The CRA recently released CRA View Document 2020-086613 that was dated August 21, 2021, responding to the question of whether an individual could claim a non-refundable tax credit on the person’s final return for a gift by will to a US organization. In response, the CRA reviews the rules on when a gift by will is deemed to be made by the estate, and the circumstances in which a non-refundable tax credit for gifts by will to US organizations can be claimed.

The CRA explains that pursuant to subsections 118.1(4.1) and (5) of the ITA, a gift by will is deemed to be made by the estate at the time the gift is transferred to the donee. Paragraph 118.1(5.1)(b) of the ITA applies in particular to a gift made by a graduated rate estate (“GRE”) of an individual if the subject of the gift is property that was acquired by the estate on and as a consequence of the death or is property that was substituted for that property. In this scenario, pursuant to paragraph (c) of the definition of “total charitable gifts” in subsection 118.1(1), the estate will have the flexibility to allocate the donation to any of: (a) the last two taxation years of the deceased individual; (b) the year of the donation or any of the five following years of the estate; or (c) any preceding year of the estate in which it is the individual’s GRE.
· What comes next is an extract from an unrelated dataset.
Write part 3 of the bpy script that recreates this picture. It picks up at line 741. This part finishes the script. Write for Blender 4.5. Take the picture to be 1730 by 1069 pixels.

In relation to gifts to U.S. organizations, the CRA made reference to the Canada-U.S. Tax Convention (“Treaty”), which provides limited tax relief with respect to gifts made by Canadian residents to certain U.S. organizations that are not qualified donees. Pursuant to paragraph 7 of Article XXI of the Treaty, a gift made by a Canadian resident in a taxation year to an organization that is resident in the U.S. that is generally exempt from U.S. tax, and that could qualify in Canada as a registered charity if it were created or established and resident in Canada, will be treated as a gift to a registered charity. In this regard, the amount of relief that would be available under the ITA is restricted to the income of the Canadian resident for that year from U.S. sources. However, under the Treaty, the restriction to income from U.S. sources does not apply to the eligible amount of a gift to a college or university at which the Canadian resident or his/her family member(s) is or was enrolled. The CRA accepts that any organization that is exempt under section 501(c)(3) of the U.S. Internal Revenue Code will qualify for the purposes of paragraph 7 of Article XXI of the Treaty.